Ma per chi come me inala solo il Popper, tutto sta a capire, in queste guerre, chi azzanna belando e chi, pur ululando, finisce sbranato. Assegnate voi le parti, ché tanto la favola non dimostra un bel niente.
Articolo uscito sul Foglio il 1 marzo 2014 con il titolo La vittima che azzanna
Visto che ogni tano li citi, ricordiamo l’articolo di F&L sulla lagna come modalità essenziale della comunicazione moderna.
eliaspallanzani
marzo 2, 2014 at 1:18 PM
Egregio sig. Vitiello,
la citazione di “Ho visto un re” non è corretta, perchè in quel testo lo jus lagnae non è universalmente distribuito (e praticato): ce lo hanno solo i ricchi ed il povero è privato del diritto di lagnarsi.

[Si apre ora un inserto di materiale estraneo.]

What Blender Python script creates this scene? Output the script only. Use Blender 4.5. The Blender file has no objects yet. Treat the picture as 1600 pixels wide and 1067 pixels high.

P.s. è vero che nei Tribunali non c’è carta per le fotocopie, che nelle scuole (pubbliche) non c’è carta igienica che in molti ospedali (pubblici) devi portarti le lenzuola da casa, per fortuna non siamo ancora obbligati a ridacchiare
david
marzo 3, 2014 at 3:39 PM
La citazione è corretta, visto che parlavo appunto di potenti e potentati che si lagnano. Il discorso della carta, invece, ci porterebbe lontano: un’altra volta.
unpopperuno
marzo 3, 2014 at 3:43 PM
l’argomento della canzone non sono i potenti ed i potentati che si lagnano, è la repressione; a Lei sembra adatta a me neanche per sbaglio (credo sia la differenza tra essere liberale e libertario)
david
marzo 3, 2014 at 4:00 PM
Ho sempre simpatizzato per un partito che si diceva liberale, liberista e libertario. Dunque la differenza non mi riguarda.
unpopperuno
marzo 3, 2014 at 4:15 PM
Io sono di due secoli fa, per me il liberismo libertario non esiste.
david
marzo 3, 2014 at 4:42 PM
La favola insegna ai piccini che il potere è menzogna. Quindi stiano in guardia! Partecipa della retorica del potere anche un libro come “Critica della vittima”, il cui titolo è sbagliato, poiché il libro è in realtà una “critica della pseudo-vittima”. Chi critica una vittima vera si pone dalla parte del carnefice e andrebbe considerato come un essere ignobile. Immaginate uno che critichi Anna Frank accusandola di vittimismo. O che critichi Falcone e Borsellino accusandoli di vittimismo. Ecco, appunto.